Si tratta, infatti, di “soli” 36 milioni di euro entro la fine dell’anno, che dovrebbero essere incanalati nel Fondo sociale per l’occupazione del Ministero del Welfare tramite un’apposita posta di bilancio. L’obiettivo sarebbe quello di assicurare un certo sussidio a coloro ancora sprovvisti dell’adeguata contribuzione in seguito all’ammissione alla salvaguardia.
Come noto, infatti, tra le ultime comunicazioni dell’istituto di previdenza, figurano anche gli “stati dell’arte” sulla soluzione del problema esodati, un metodo fortemente voluto dal nuovo ministro Enrico Giovannini per tenere aggiornato il calcolo dei “rientranti” all’interno del sistema previdenziale.
I dati, però, sono tutt’altro che confortanti: a un anno dal primo decreto salva esodati, infatti, sono soltanto 12mila le pensioni erogate, a fronte di 130mila situazioni prese in carico dallo Stato e di altre 200mila invece ancora insolute.
Un quadro che richiederebbe ben altri esborsi economici da parte dello Stato, con la Ragioneria generale aveva quantificato la copertura completa per il dramma degli esodati in oltre 10 miliardi di euro, valutandola troppo esosa per le casse pubbliche e spingendo, così, i vari governi ad adottare rimedi circoscritti in serie.

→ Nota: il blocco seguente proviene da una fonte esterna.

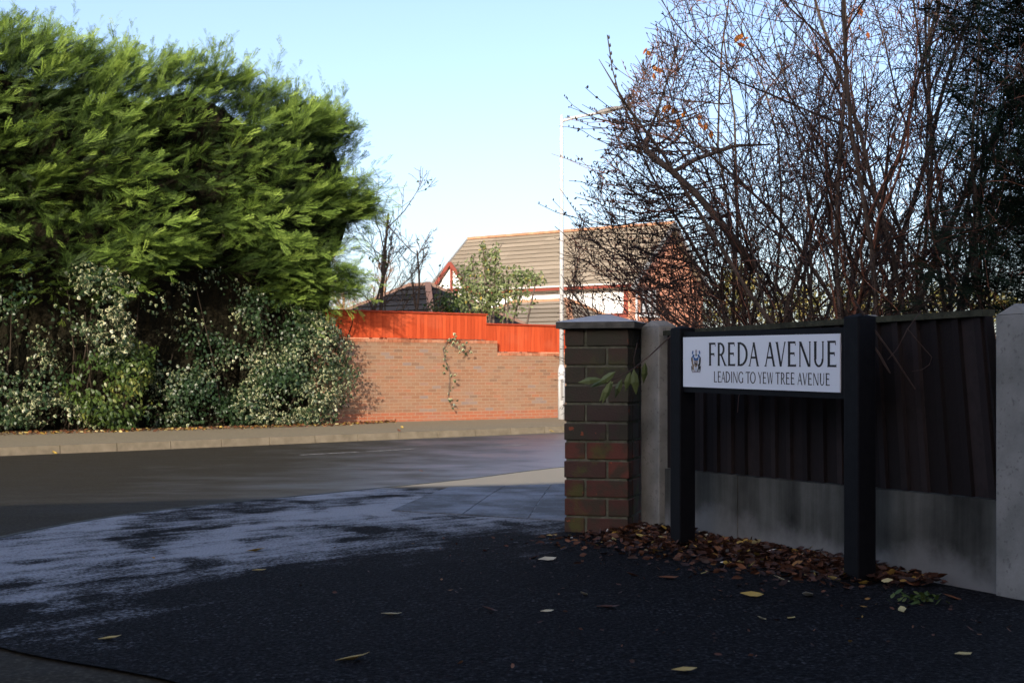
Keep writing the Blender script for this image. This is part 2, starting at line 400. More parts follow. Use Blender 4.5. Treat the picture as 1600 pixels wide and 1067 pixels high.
ip = [(6.5, -6), (4.6, -2), (3.6, .8), (3.0, 2), (2.6, 3), (2.2, 4), (1.9, 4.6), (1.6, 5.2), (1.5, 5.6), (1.4, 6), (1.3, 6.5), (1.35, 7.2), (1.5, 8), (1.8, 9.4), (2.6, 12), (6, 16), (11, 21), (19, 28)]
I_ = catmull(ip)
mb = MB(); NK = len(K); NS = 24
for i in range(NK):
    a, b = K[i], I_[i]
    for j in range(NS + 1):
        q = a.lerp(b, j / NS); mb.v.append((q.x, q.y, zpave(q.y))); mb.e.append(0.)
for i in range(NK - 1):
    for j in range(NS):
        mb.f.append([i * (NS + 1) + j, (i + 1) * (NS + 1) + j, (i + 1) * (NS + 1) + j + 1, i * (NS + 1) + j + 1][::-1]); mb.m.append(0); mb.t.append(.5)
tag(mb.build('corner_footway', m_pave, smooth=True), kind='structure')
# near kerb
mb = MB(); s_acc = 0
for i in range(NK - 1):
    if K[i].y < 4.9: continue
    a, b = K[i], K[i + 1]; ta = (K[i + 1] - K[max(i - 1, 0)]).normalized(); tb = (K[min(i + 2, NK - 1)] - K[i]).normalized()
    na, nb = Vector((ta.y, -ta.x)), Vector((tb.y, -tb.x))
    za, zb = zpave(a.y) + .003, zpave(b.y) + .003
    g_ = (b - a) * 0
    a0, b0 = a + g_, b - g_
    def P3(p, n, o, z): return (p.x + n.x * o, p.y + n.y * o, z)
    mb.hexa([P3(a0, na, -.02, za - .2), P3(b0, nb, -.02, zb - .2), P3(b0, nb, .022, zb - .2), P3(a0, na, .022, za - .2),
             P3(a0, na, -.012, za), P3(b0, nb, -.012, zb), P3(b0, nb, .022, zb), P3(a0, na, .022, za)][::-1] if False else
            [P3(a0, na, .022, za - .2), P3(b0, nb, .022, zb - .2), P3(b0, nb, -.02, zb - .2), P3(a0, na, -.02, za - .2),
             P3(a0, na, .022, za), P3(b0, nb, .022, zb), P3(b0, nb, -.012, zb), P3(a0, na, -.012, za)])
tag(mb.build('corner_kerb', m_kerbdark), kind='structure')
# concrete slabs of the main road footway beyond the pillar
mb = MB()
def gp(x, y):
    Y = 7.
    for _ in range(30): Y = F * (CZ - zpave(Y) - .03) / (y - HY)
    return Vector(((x - HX) / F * Y, Y))
A0, A1 = gp(610, 790), gp(893, 806); B0, B1 = gp(700, 756), gp(905, 750)
for (u0, u1) in ((0, .42), (.42, .78), (.78, 1.15)):
    for (v0, v1) in ((0, .5), (.5, 1.0)):
        pts = []
        for (u_, v_) in ((u0 + .004, v0 + .003), (u1 - .004, v0 + .003), (u1 - .004, v1 - .003), (u0 + .004, v1 - .003)):
            q = A0.lerp(A1, u_).lerp(B0.lerp(B1, u_), v_); pts.append(q)
        mb.hexa([(q.x, q.y, zpave(q.y) - .08) for q in pts] + [(q.x, q.y, zpave(q.y) + .005) for q in pts])
tag(mb.build('footway_slabs', m_slab), kind='structure')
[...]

Un altro dato interessante emerso dai rendiconti dell’Inps, in aggiunta, riguarda le “eccedenze” di posizioni che rimangono aperte rispetto a quelle originariamente decretate. Ad esempio, nel primo testo che apriva le porte a 65mila non salvaguardati, oltre 3mila accessi non sono stati assegnati. Una media che, se confermata anche dai due successivi decreti, potrebbe lasciare in dote un “tesoretto” da reinvestire per tutelare nuovi casi di esodo.
Anche a questo proposito, allora, il Fondo che verrà rimpinguato di 36 milioni extra, potrebbe essere utilizzato per coprire ulteriori posizioni ancora scoperte dopo gli ultimi 10.130 tratti in salvo con la legge di stabilità.